MEMPHIS, Tenn. — WREG has been been digging deeper into cases of excessive force, and when MPD officers turn their body cameras off.
We spoke with two people who were part of a call where officers used unwarranted force and turned off their cameras — but the officers stayed on the job for months afterward.
Body camera footage from the end of 2016 shows Officer Jeremy Holmes and Officer Adam Bush arrive on scene to help with a domestic dispute in North Memphis.
But within minutes, one officer showed his own aggression.
“I don`t give a f**k. I`m tired of making calls in this mother**ker every week. I`m sick of this s**t. Every f**king week,” Holmes said. “I’m not saying this just to say this, but man I get so tired of making calls at this house.”
Police had already been to the house about a dozen times that year for reports of abuse to teens running away.
The renter of the house said she called them that day because Cortura Burke and her daughter Tameisha Burgess were fighting. She said it was physical, while they said it wasn’t. Their child, only a few months old at the time, was also in the home.
Soon after the police get there, video shows Burke, his girlfriend and mother yelling.
“Listen, god d**nit, somebody`s f**king a** is leaving. I don`t give a f**k who it is. You, mama, whoever`s name`s on this house stay in this mother**ker. Everyone else gotta go,” Holmes says in the video.
Burke starts packing, then argues with the baby`s grandma about whether or not he pays rent.
That’s when the officer said he felt threatened and grabbed him by the neck and threw him against a wall. Burke then leaves.
The officers keep talking to the rest of the people there. You can hear in the video Officer Holmes try to justify his actions.
At one point, he threatens to call the Department of Child Services.
Burke comes back to the house and is put in a squad car without resisting.
“I be scared now to this day,” Burke said.
Burke`s mother also shows up to the scene. You can hear Officer Holmes greet her.
“This dude`s a piece of s**t. Who? Your son,” he says.
Throughout the body camera footage the audio is cut and the cameras are shut off several times. They aren’t allowed to do that without permission.
Since force was used, Officer Holmes calls their lieutenant to the scene.
“He knew he was in the wrong and he didn’t want to get in trouble,” Burke said.
Burke went to jail for domestic assault and the officers went on with their business — that is, until the case was flagged months later in a random review.
A supervisor found several violations of policy, like excessive force and turning cameras off.
“That’s why most of us around here, when we see police we run.
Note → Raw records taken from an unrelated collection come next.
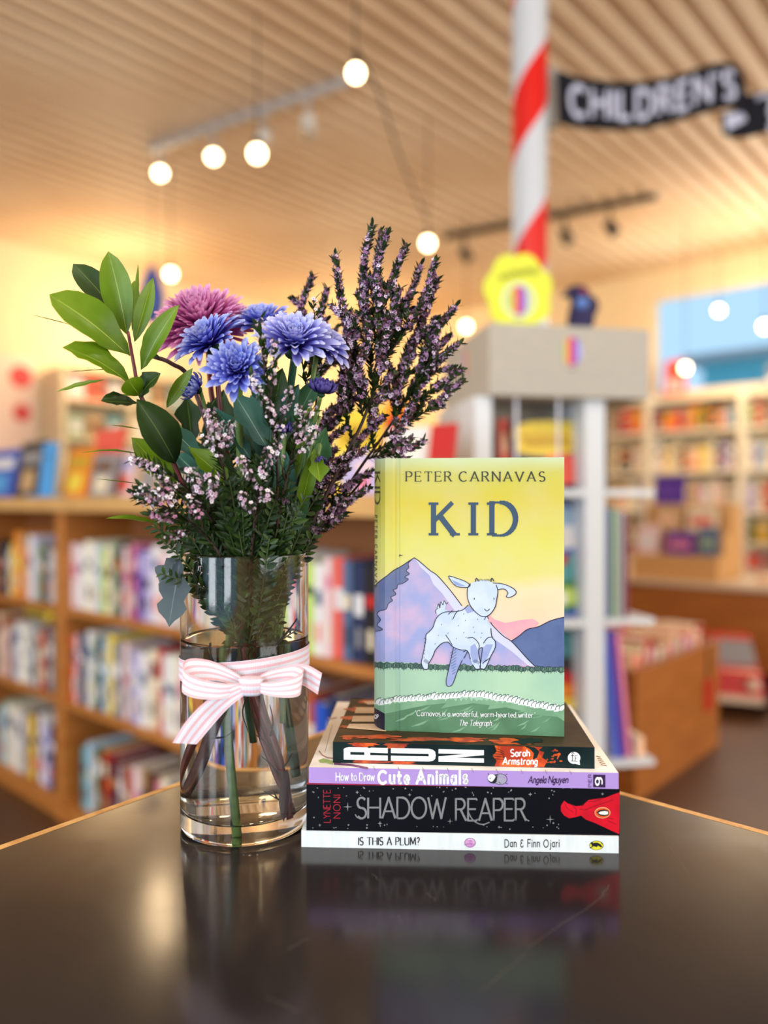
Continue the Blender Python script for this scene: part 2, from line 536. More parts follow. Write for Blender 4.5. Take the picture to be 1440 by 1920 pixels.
def pen(pts, w, thin=1.0, cap='flat'):
    """polyline -> list of quads (2D) with stroke width by direction"""
    qs = []
    n = len(pts)
    for i in range(n - 1):
        (x0, y0), (x1, y1) = pts[i], pts[i + 1]
        dx, dy = x1 - x0, y1 - y0
        L = math.hypot(dx, dy)
        if L < 1e-6: continue
        dx /= L; dy /= L
        # thick for down strokes, thin for level ones
        ww = w * (thin + (1 - thin) * min(1, abs(dy) + (0.25 if dx * dy < 0 else -0.12)))
        h = ww / 2
        e = h * 0.55 if 0 < i < n - 1 or cap == 'round' else 0
        e0 = h * 0.5 if i > 0 or cap == 'round' else 0
        e1 = h * 0.5 if i < n - 2 or cap == 'round' else 0
        ax, ay = x0 - dx * e0, y0 - dy * e0
        bx, by = x1 + dx * e1, y1 + dy * e1
        nx, ny = -dy * h, dx * h
        qs.append([(ax + nx, ay + ny), (bx + nx, by + ny), (bx - nx, by - ny), (ax - nx, ay - ny)])
    if cap == 'round':
        for (x, y) in pts:
            qs.append([(x + w / 2 * cos(t * pi / 4), y + w / 2 * sin(t * pi / 4)) for t in range(8)])
    return qs

def text2d(s, w=0.1, thin=1.0, cap='flat', serif=0.0, gap=0.22, space=0.5, slant=0.0, caps_small=None, jitter=0.0, seed=1):
    rnd = random.Random(seed)
    x = 0.0; out = []
    for ch in s:
        if ch == ' ':
            x += space; continue
        gw, strokes = G[ch]
        dy = rnd.uniform(-jitter, jitter)
        for st in strokes:
            pts = stroke_pts(st)
            qs = pen(pts, w, thin, cap)
            if serif:
                xh = 0.62 if ch.islower() else 1.0
                for (px_, py_), (qx, qy) in ((pts[0], pts[1]), (pts[-1], pts[-2])):
                    vx, vy = px_ - qx, py_ - qy
                    tw = w * max(thin, .3)
                    if abs(vy) > abs(vx) * 1.2 and (abs(py_) < .01 or abs(py_ - xh) < .01 or abs(py_ - 1) < .01 or py_ < -.25) and abs(vy) > 0.02 and ch not in 'CSOQcseo&.,\'-':
                        s_ = serif if ch.isupper() else serif * .8
                        l_ = s_; r_ = s_
                        if ch.islower() and py_ > .5: r_ = w * .3
                        c_ = tw / 2 if py_ < .01 else -tw / 2
                        qs.append([(px_ - l_, py_ + c_ - tw / 2), (px_ + r_, py_ + c_ - tw / 2), (px_ + r_, py_ + c_ + tw / 2), (px_ - l_, py_ + c_ + tw / 2)])
                    elif abs(vx) > abs(vy) * 2 and ch in 'ETFLZ' and px_ > -.01 and abs(px_ - .37) > .05:
                        sy = 1 if py_ < .3 else (-1 if py_ > .8 else 0)
                        a_, b_ = (0, serif * 1.3 * sy) if sy else (-serif * .7, serif * .7)
                        qs.append([(px_ - tw / 2, py_ + a_), (px_ + tw / 2, py_ + a_), (px_ + tw / 2, py_ + b_), (px_ - tw / 2, py_ + b_)])
                # corners of drawn outlines (left stems) get feet too
                if ch in 'BDEFLPRMN' :
                    for q in pts[1:-1]:
                        if abs(q[1]) < .01 or abs(q[1] - 1) < .01:
                            if q[0] < .1 or (ch in 'MN' and q[0] > .7):
                                tw = w * max(thin, .3); c_ = tw / 2 if q[1] < .5 else -tw / 2
                                qs.append([(q[0] - serif, q[1] + c_ - tw / 2), (q[0] + (serif * .6), q[1] + c_ - tw / 2), (q[0] + serif * .6, q[1] + c_ + tw / 2), (q[0] - serif, q[1] + c_ + tw / 2)])
                if ch in 'BDP' and strokes.index(st) == 0:
                    for q in (pts[0],):
                        if ch == 'D': qs.append([(-serif, 0), (serif * .6, 0), (serif * .6, w * .3), (-serif, w * .3)])
            for q in qs:
                out.append([(x + a + slant * c, c + dy) for a, c in q])
        x += gw + gap
    return out, x - gap

def put_text(b, s, f, x0, x1, y0, y1, m=0, fit=True, **k):
    """draw s so that its length fills x0..x1 and its capitals y0..y1, through the mapping f(x, y) -> 3D"""
    qs, L = text2d(s, **k)
    sx = (x1 - x0) / L if fit else (y1 - y0)
    for q in qs:
        b.poly([f(x0 + a * sx, y0 + c * (y1 - y0)) for a, c in q], m)

def line2d(b, pts, w, f, m=0, cap='flat', y=1.0):
    for q in pen(pts, w, 1.0, cap):
        b.poly([f(*p) for p in q], m)

# lettering of the banner sign (follows its curve)
def interp(e, x):
    for (x0, y0), (x1, y1) in zip(e, e[1:]):
        if x <= x1:
            return y0 + (y1 - y0) * (x - x0) / (x1 - x0)
    return e[-1][1]
def on_banner(x, y):
    t = interp(top_e, x); u = interp(bot_e, x)
    return sign_pt(x, u + (t - u) * y, 0.003)
b = MB()
put_text(b, "CHILDREN'S", on_banner, 1070, 1378, 0.22, 0.80, w=0.22, gap=0.34)
b.build('lettering', mat('sign_white', (180, 184, 206), 0.6), sign)
b = MB()
put_text(b, "B", lambda x, y: sign_pt(x, 240 + (182 - 240) * y, -0.030), 1424, 1452, 0, 1, w=0.24)
b.poly([sign_pt(*p, -0.016) for p in ((1359, 214), (1397, 210), (1399, 226), (1362, 246))])
b.build('lower_lettering', mat('sign_white', (180, 184, 206), 0.6), sign)
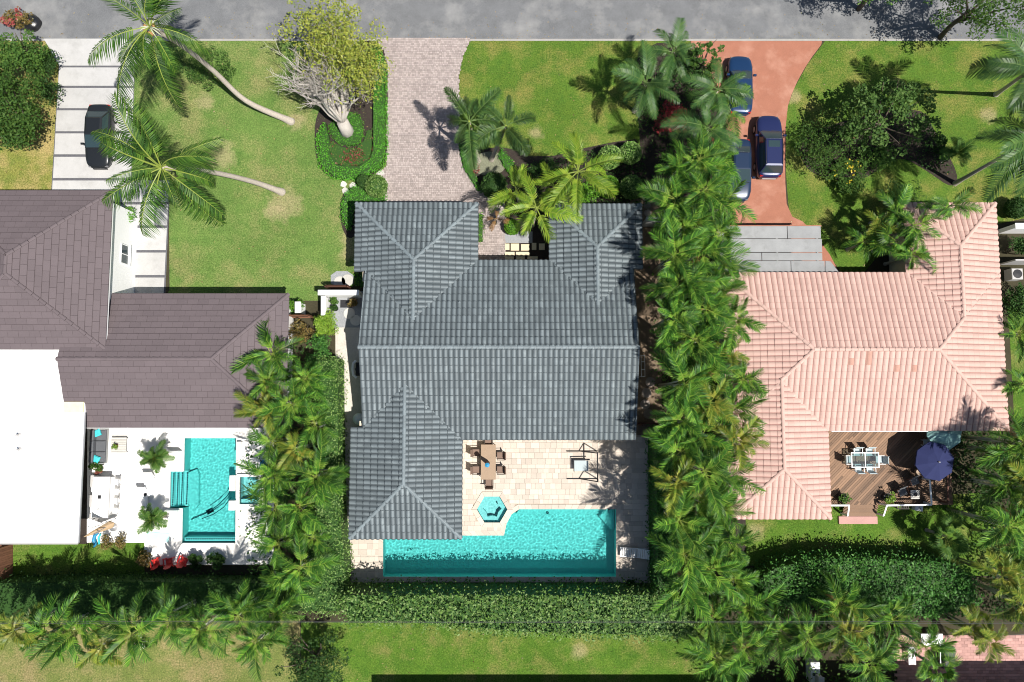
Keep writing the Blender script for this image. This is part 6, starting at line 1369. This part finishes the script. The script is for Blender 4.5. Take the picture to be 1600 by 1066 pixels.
x, y = G(147, 845, .4); t = thing('pool_float', 'blue coiled inflatable leaning at the deck corner', 'pool float', (x, y, .03)); m = MB(); m.tube([(.12, .5, .12), (-.08, .3, .2), (-.1, 0, .25), (.02, -.3, .2), (-.15, -.5, .12)], [.08, .12, .13, .12, .06], 10); m.build('float', MT['blue_plastic'], t, True); m = MB(); m.tube([(.26, .42, .08), (.14, .1, .1), (.2, -.3, .08)], .07, 8); m.build('handle_loop', MT['aqua_fabric'], t, True)
for i, (px, py, a) in enumerate(((242, 879, 20), (263, 878, 8), (286, 876, -22))):
    x, y = G(px, py, .4); t = thing('lounge_chair', 'red slatted lounge chair on the white deck, ' + ('half hidden by the spiky shrub', 'in the middle of the three', 'nearest the narrow pool')[i], 'chair', (x, y, .03), R(a), 'red lounge chairs'); t.scale = (.82, .82, .9)
    for k in range(5): m = MB(); m.bbox(-.26 + k * .105, -.2, .3, -.26 + k * .105 + .09, .32, .33, .006, Matrix.Rotation(R(8), 4, 'X')); m.build('seat_slat', MT['red_plastic'], t)
    W = Matrix.Translation((0, -.22, .28)) @ Matrix.Rotation(R(25), 4, 'X')
    for k in range(5): m = MB(); u = abs(k - 2); m.bbox(-.29 + k * .117, -.015, 0, -.29 + k * .117 + .1, .015, .72 - .06 * u, .006, W); m.build('back_slat', MT['red_plastic'], t)
    for s in (-1, 1): m = MB(); m.bbox(s * .36 - .065, -.36, .5, s * .36 + .065, .34, .53, .01); m.build('armrest', MT['red_plastic'], t); m = MB(); m.box(s * .34 - .02, .2, 0, s * .34 + .02, .3, .5); m.box(s * .3 - .02, -.5, 0, s * .3 + .02, -.4, .3); m.build('leg', MT['red_plastic'], t)
x, y = G(247, 839); m = MB(); m.bbox(-.8, -.32, 0, .8, .32, .05, .02); o = m.build('pool_mat', M('pale_aqua', (.45, .78, .76), .6, .1, 3, .1, 20)); o.location = (x, y, .032); o.rotation_euler = (0, 0, R(-4)); tag(o, 'pale aqua foam mat lying on the white deck below the round palm', 'mat')
x, y = G(320, 802, -.1); t = thing('pool_cleaner', 'dark pool cleaner with long hose lying in the narrow pool', 'pool cleaner', (x, y, -1.37)); m = MB(); m.bbox(-.25, -.15, 0, .25, .15, .16, .05, Matrix.Rotation(R(28), 4, 'Z')); m.build('body', MT['black'], t)
def along(pts, h): return [tuple(Vector((*G(a, b, 0), h)) - Vector((x, y, -1.37))) for a, b in pts]
m = MB(); m.tube(along([(316, 804), (305, 809), (293, 814), (290, 816)], -1.2), .03, 6); m.tube(along([(326, 799), (340, 789), (353, 776), (361, 762), (362, 750)], -.25), .035, 6); m.tube(along([(312, 812), (330, 805), (346, 794), (358, 778)], -.5), .03, 6); m.build('hose', MT['pool_tile'], t)
for px, py, nm in ((232, 757, 'nearer the white counter'), (222, 780, 'nearer the pool steps')):
    x, y = G(px, py, .3); t = thing('chaise_lounge', 'white chaise barely showing on the white deck, ' + nm, 'chaise', (x, y, .03), 0, 'white chaises'); m = MB(); m.bbox(-.35, -.85, .1, .35, .45, .26, .04); m.build('seat', MT['white_paint'], t); m = MB(); m.bbox(-.35, 0, 0, .35, .12, .62, .03, Matrix.Translation((0, .46, .2)) @ Matrix.Rotation(R(-35), 4, 'X')); m.build('backrest', MT['white_paint'], t); m = MB(); m.box(-.3, -.7, 0, .3, -.6, .1); m.box(-.3, .3, 0, .3, .4, .1); m.build('base', MT['metal'], t)
for a, b, c, d, h, nm in ((373, 690, 380, 700, .4, 'upper'), (362, 742, 371, 766, .45, 'beside the hot tub'), (361, 781, 371, 796, .45, 'below the hot tub'), (268, 704, 286, 706, .8, 'on the lawn chair side of the narrow pool'), (262, 796, 282, 799, .5, 'by the lower pool step')):
    p, q = G(a, d), G(c, b); m = MB(); m.bbox(-(q[0] - p[0]) / 2, -(q[1] - p[1]) / 2, 0, (q[0] - p[0]) / 2, (q[1] - p[1]) / 2, h, .02); o = m.build('spout_wall', MT['white_wall']); o.location = ((p[0] + q[0]) / 2, (p[1] + q[1]) / 2, .03); tag(o, 'low white block wall %s at the narrow pool edge' % nm, 'wall', 'low white pool walls')
x, y = G(413, 726, .8); t = thing('storage_tub', 'blue tub half hidden by palms beside the square hot tub', 'tub', (x, y, .03)); m = MB(); m.lathe((0, 0, 0), [(.25, 0), (.33, .7), (.35, .72), (.3, .72)], 16); m.build('tub', MT['blue_plastic'], t); m = MB(); m.lathe((0, 0, .7), [(.31, 0), (.31, .04), (.1, .08)], 14); m.build('lid', MT['blue_plastic'], t)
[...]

Even though we don`t have nothing or nothing like that. We be scared sometimes,” Burke said.
A report says police should’ve kept Burke on scene and separated him from Burgess. Video shows the two of them talking while Burke`s in the patrol car.
A review said Officer Holmes’ actions were “unprovoked, needless and beyond the force needed to accomplish his duties.”
He resigned before he could be disciplined.
“He still should get punished because for the simple fact if he did me like that, he might’ve did other people like that,” Burke said.
Officer Bush was suspended for three days for turning off his body camera.
He told a review board he didn’t remember the events unfolding the way they did and seeing the video made him sick to his stomach.
The supervisor who came to the scene was suspended for two days for failing to review all the body camera footage.
Despite past issues police had with the family and Burke’s criminal record, MPD says “officers are expected to respond to all calls in a professional matter regardless of the situation.”
Burgess said the situation should’ve been handled differently.
“There`s always a way to do stuff and that wasn’t right in no type of form or way.”